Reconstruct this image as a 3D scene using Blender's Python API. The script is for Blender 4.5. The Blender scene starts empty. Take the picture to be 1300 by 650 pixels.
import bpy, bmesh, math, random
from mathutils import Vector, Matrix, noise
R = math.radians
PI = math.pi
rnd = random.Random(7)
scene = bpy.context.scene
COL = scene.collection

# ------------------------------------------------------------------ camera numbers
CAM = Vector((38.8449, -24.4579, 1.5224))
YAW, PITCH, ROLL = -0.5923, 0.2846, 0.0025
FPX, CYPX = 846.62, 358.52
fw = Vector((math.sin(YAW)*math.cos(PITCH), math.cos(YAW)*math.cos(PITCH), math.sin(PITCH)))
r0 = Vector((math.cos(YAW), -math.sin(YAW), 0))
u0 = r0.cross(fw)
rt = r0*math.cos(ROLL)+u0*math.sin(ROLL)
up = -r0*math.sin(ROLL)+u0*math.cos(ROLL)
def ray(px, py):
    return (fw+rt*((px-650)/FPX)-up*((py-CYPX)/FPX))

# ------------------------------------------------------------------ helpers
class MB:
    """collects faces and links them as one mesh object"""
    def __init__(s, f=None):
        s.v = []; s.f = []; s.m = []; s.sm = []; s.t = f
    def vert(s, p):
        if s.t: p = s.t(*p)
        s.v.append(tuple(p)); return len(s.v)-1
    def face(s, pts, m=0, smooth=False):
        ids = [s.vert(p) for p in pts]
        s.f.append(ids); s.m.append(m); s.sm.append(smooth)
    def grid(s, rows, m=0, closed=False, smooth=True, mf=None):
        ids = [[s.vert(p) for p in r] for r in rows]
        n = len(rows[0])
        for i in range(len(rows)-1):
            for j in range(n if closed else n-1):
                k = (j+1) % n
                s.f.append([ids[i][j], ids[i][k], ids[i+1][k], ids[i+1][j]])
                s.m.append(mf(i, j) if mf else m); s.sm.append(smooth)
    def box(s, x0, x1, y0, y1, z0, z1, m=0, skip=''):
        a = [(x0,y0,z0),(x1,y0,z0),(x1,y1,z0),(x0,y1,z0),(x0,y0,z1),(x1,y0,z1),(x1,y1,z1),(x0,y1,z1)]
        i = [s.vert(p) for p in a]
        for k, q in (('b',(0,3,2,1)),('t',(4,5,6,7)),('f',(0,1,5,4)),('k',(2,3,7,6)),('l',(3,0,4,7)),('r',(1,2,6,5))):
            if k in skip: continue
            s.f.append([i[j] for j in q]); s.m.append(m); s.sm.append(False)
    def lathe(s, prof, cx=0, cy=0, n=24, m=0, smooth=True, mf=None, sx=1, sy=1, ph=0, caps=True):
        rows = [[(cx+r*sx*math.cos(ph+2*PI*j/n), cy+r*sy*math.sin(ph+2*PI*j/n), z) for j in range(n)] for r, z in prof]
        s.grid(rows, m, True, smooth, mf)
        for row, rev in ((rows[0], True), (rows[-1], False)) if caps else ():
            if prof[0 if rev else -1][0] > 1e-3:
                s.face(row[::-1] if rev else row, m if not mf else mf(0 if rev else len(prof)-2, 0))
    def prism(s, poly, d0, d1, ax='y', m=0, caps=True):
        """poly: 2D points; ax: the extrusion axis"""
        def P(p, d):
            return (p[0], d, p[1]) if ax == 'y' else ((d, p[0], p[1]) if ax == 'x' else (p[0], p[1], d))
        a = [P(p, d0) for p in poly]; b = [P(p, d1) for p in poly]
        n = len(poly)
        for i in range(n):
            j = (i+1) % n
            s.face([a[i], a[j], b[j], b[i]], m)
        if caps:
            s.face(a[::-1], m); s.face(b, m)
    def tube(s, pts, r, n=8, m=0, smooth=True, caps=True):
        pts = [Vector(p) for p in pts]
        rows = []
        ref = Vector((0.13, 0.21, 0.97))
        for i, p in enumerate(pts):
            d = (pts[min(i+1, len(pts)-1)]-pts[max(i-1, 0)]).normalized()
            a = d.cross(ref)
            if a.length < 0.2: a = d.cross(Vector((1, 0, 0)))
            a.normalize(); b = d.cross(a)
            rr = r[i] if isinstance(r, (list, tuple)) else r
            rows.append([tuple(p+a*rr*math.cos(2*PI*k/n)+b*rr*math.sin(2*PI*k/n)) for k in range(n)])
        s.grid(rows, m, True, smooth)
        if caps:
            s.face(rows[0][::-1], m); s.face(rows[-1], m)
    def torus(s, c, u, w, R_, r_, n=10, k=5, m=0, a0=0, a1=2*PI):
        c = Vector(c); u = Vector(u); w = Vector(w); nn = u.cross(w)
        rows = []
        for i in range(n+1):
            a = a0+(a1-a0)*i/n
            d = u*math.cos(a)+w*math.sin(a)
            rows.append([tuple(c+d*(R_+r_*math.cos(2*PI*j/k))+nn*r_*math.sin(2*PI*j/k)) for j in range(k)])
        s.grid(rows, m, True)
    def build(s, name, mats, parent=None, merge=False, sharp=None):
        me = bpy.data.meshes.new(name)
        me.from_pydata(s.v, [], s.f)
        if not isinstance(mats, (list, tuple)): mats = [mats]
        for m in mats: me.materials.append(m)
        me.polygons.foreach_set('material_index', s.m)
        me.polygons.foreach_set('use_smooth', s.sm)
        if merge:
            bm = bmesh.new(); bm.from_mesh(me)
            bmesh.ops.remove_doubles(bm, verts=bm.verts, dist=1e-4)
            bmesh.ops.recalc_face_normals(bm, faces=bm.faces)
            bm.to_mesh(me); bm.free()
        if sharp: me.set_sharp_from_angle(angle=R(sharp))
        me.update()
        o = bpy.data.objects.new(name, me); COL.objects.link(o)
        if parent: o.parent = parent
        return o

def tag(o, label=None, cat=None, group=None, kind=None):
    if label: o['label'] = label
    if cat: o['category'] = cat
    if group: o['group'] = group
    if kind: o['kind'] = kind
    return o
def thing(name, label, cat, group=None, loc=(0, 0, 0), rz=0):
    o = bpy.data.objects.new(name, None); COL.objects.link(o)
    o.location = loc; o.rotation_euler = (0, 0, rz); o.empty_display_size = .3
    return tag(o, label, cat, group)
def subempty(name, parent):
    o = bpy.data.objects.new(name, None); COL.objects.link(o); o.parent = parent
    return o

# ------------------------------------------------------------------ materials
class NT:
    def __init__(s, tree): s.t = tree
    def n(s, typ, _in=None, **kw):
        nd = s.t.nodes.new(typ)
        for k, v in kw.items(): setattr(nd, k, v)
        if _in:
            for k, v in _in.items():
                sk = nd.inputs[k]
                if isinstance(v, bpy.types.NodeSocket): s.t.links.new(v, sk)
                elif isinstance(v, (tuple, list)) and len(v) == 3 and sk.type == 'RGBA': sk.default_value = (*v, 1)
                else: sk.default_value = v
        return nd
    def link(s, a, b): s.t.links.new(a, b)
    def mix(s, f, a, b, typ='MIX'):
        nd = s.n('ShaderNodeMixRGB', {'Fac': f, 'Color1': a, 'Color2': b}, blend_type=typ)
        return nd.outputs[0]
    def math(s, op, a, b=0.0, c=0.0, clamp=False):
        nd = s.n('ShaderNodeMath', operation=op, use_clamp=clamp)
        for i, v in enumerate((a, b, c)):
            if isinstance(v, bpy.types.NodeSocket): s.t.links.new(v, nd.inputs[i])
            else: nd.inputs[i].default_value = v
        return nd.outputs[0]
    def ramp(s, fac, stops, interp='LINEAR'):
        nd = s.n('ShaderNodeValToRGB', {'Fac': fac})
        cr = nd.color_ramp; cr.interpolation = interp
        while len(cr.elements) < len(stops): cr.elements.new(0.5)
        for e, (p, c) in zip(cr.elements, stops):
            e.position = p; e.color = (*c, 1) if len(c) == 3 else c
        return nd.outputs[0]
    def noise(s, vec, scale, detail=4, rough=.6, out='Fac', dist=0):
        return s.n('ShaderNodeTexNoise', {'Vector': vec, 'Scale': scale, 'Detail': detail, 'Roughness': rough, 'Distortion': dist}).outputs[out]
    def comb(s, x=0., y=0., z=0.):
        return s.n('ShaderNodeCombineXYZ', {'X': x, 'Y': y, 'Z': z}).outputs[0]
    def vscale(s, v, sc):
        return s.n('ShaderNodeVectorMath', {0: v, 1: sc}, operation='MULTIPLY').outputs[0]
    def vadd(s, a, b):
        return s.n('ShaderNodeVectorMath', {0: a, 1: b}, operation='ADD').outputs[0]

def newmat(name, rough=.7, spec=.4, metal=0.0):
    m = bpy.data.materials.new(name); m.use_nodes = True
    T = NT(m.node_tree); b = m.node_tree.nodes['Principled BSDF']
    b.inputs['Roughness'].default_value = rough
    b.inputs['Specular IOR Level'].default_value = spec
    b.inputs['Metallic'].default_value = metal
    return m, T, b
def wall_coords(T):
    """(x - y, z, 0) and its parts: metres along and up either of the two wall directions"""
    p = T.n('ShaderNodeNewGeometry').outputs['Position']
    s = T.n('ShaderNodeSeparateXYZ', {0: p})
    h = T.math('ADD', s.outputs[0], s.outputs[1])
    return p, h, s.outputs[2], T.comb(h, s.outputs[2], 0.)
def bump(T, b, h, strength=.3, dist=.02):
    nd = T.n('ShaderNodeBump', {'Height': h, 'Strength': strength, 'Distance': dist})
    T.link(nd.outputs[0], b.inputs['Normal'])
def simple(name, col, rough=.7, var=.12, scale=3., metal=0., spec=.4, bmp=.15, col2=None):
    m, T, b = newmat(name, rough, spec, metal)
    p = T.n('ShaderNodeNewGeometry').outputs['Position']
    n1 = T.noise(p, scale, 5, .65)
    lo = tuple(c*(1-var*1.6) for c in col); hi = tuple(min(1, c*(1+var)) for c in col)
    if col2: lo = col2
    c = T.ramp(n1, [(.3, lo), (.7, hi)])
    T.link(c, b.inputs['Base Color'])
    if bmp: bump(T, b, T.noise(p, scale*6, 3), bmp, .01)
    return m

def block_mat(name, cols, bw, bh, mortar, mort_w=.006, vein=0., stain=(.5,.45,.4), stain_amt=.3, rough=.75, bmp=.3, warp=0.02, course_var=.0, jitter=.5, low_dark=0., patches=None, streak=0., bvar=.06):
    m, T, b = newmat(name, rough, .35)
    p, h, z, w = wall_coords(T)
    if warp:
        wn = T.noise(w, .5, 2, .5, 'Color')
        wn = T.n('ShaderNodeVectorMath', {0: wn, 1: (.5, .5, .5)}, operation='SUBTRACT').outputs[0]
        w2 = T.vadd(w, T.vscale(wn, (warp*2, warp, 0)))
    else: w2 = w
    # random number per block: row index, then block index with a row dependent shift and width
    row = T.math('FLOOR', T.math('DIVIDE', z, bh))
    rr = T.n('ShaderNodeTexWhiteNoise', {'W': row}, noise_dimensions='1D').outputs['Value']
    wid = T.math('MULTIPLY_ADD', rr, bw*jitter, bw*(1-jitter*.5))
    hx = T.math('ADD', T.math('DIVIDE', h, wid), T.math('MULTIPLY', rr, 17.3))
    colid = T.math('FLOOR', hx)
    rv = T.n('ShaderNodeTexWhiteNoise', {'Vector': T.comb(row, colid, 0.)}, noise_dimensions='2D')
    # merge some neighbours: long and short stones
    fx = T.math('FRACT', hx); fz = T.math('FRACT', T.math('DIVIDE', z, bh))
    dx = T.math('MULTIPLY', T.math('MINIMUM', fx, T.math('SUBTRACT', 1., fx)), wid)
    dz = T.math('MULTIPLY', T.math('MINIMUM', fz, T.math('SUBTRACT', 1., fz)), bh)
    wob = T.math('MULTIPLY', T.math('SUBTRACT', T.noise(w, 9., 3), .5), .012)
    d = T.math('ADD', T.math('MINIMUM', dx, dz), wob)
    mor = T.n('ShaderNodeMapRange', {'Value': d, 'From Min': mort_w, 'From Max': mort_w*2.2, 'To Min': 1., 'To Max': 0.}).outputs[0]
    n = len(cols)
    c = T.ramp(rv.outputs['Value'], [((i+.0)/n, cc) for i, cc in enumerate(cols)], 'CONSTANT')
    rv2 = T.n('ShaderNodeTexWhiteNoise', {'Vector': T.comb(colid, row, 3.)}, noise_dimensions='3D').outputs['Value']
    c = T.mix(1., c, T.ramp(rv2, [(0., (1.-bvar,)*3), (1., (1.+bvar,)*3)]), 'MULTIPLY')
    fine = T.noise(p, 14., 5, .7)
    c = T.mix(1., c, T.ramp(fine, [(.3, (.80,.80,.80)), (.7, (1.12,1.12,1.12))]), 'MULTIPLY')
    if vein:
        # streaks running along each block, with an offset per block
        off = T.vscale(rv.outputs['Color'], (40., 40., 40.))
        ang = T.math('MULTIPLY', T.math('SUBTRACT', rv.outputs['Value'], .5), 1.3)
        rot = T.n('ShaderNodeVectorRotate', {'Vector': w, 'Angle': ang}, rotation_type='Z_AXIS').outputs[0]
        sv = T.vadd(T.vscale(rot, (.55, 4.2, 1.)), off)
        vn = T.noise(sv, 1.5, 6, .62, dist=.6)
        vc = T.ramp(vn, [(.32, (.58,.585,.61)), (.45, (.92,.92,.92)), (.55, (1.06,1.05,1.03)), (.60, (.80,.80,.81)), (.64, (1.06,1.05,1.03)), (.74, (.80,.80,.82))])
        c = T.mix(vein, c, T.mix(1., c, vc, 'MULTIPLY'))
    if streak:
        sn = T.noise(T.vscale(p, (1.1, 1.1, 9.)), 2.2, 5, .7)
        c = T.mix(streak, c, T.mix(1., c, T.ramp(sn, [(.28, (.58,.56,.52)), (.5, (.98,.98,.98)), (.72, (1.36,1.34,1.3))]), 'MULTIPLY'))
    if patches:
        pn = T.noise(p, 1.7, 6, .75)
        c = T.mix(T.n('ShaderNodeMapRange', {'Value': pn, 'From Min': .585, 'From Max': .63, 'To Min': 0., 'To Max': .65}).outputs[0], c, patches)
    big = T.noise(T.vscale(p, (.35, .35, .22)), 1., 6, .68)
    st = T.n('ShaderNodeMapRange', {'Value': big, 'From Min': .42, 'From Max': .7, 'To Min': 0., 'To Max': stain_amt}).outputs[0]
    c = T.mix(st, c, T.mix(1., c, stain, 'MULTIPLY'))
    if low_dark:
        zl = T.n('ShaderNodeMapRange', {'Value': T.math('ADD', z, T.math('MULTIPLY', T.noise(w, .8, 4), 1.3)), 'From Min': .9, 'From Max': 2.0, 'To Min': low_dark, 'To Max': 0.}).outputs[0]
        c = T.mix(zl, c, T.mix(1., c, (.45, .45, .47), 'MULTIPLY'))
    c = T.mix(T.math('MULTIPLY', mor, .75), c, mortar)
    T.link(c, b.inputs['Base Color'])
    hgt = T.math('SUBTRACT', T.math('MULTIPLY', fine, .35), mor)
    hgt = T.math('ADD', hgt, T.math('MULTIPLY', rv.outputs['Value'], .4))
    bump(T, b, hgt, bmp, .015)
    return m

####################

**Exercise:** Quote every line from the line containing "c = T.mix(zl, c, T.mix(1., c, (.45, .45, .47), 'MULTIPLY'))" through the closing line of the listing, including both.

**Reply:**
        c = T.mix(zl, c, T.mix(1., c, (.45, .45, .47), 'MULTIPLY'))
    c = T.mix(T.math('MULTIPLY', mor, .75), c, mortar)
    T.link(c, b.inputs['Base Color'])
    hgt = T.math('SUBTRACT', T.math('MULTIPLY', fine, .35), mor)
    hgt = T.math('ADD', hgt, T.math('MULTIPLY', rv.outputs['Value'], .4))
    bump(T, b, hgt, bmp, .015)
    return m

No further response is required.